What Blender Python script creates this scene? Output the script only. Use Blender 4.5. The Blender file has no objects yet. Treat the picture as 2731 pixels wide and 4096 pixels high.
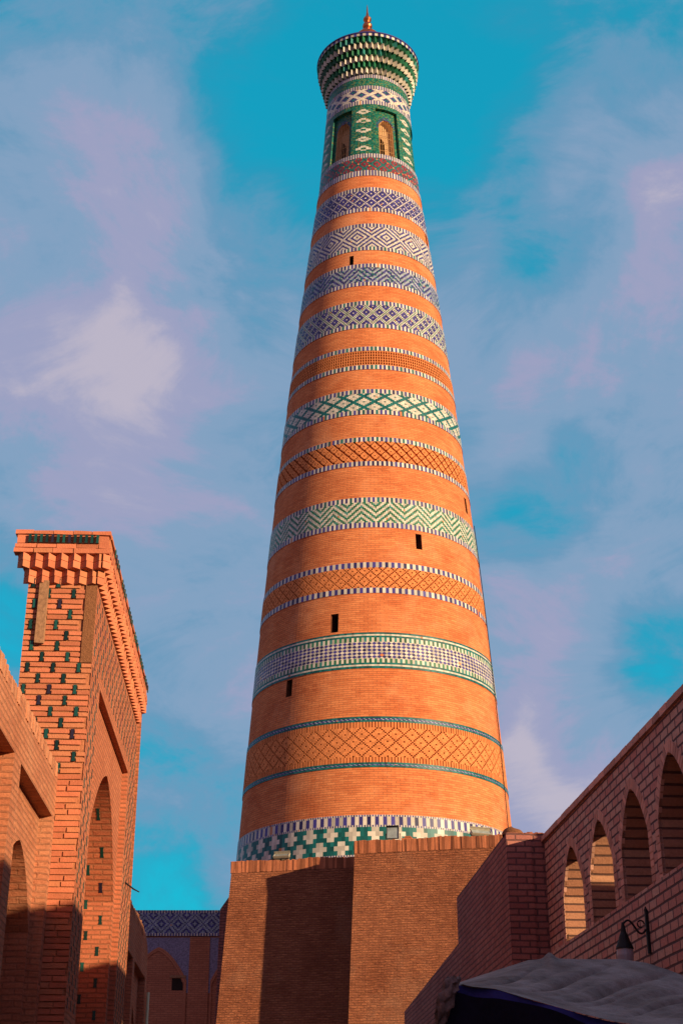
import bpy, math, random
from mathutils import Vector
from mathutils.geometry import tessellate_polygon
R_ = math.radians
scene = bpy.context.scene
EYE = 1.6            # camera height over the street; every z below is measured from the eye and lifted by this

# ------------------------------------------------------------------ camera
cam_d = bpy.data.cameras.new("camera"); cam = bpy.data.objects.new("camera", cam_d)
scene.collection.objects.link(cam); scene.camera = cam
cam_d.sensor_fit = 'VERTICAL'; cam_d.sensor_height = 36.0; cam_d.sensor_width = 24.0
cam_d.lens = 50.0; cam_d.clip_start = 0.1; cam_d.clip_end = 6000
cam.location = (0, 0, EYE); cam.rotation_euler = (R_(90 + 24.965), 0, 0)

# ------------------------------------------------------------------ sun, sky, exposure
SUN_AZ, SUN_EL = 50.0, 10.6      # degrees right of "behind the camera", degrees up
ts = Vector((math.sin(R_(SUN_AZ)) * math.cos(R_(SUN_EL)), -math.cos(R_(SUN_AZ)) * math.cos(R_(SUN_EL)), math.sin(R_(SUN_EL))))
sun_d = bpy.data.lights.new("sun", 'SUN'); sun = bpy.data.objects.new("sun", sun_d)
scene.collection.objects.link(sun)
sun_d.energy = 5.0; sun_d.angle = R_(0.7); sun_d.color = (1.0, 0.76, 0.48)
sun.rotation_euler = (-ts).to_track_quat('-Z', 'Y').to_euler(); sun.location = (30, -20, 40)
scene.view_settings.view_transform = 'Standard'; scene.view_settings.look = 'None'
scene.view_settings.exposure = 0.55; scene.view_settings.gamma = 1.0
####
Copy out the listing exactly as it stands, but not the pictures.

What Blender Python script creates this scene? Output the script only. Use Blender 4.5. The Blender file has no objects yet. Treat the picture as 2731 pixels wide and 4096 pixels high.
import bpy, math, random
from mathutils import Vector
from mathutils.geometry import tessellate_polygon
R_ = math.radians
scene = bpy.context.scene
EYE = 1.6            # camera height over the street; every z below is measured from the eye and lifted by this

# ------------------------------------------------------------------ camera
cam_d = bpy.data.cameras.new("camera"); cam = bpy.data.objects.new("camera", cam_d)
scene.collection.objects.link(cam); scene.camera = cam
cam_d.sensor_fit = 'VERTICAL'; cam_d.sensor_height = 36.0; cam_d.sensor_width = 24.0
cam_d.lens = 50.0; cam_d.clip_start = 0.1; cam_d.clip_end = 6000
cam.location = (0, 0, EYE); cam.rotation_euler = (R_(90 + 24.965), 0, 0)

# ------------------------------------------------------------------ sun, sky, exposure
SUN_AZ, SUN_EL = 50.0, 10.6      # degrees right of "behind the camera", degrees up
ts = Vector((math.sin(R_(SUN_AZ)) * math.cos(R_(SUN_EL)), -math.cos(R_(SUN_AZ)) * math.cos(R_(SUN_EL)), math.sin(R_(SUN_EL))))
sun_d = bpy.data.lights.new("sun", 'SUN'); sun = bpy.data.objects.new("sun", sun_d)
scene.collection.objects.link(sun)
sun_d.energy = 5.0; sun_d.angle = R_(0.7); sun_d.color = (1.0, 0.76, 0.48)
sun.rotation_euler = (-ts).to_track_quat('-Z', 'Y').to_euler(); sun.location = (30, -20, 40)
scene.view_settings.view_transform = 'Standard'; scene.view_settings.look = 'None'
scene.view_settings.exposure = 0.55; scene.view_settings.gamma = 1.0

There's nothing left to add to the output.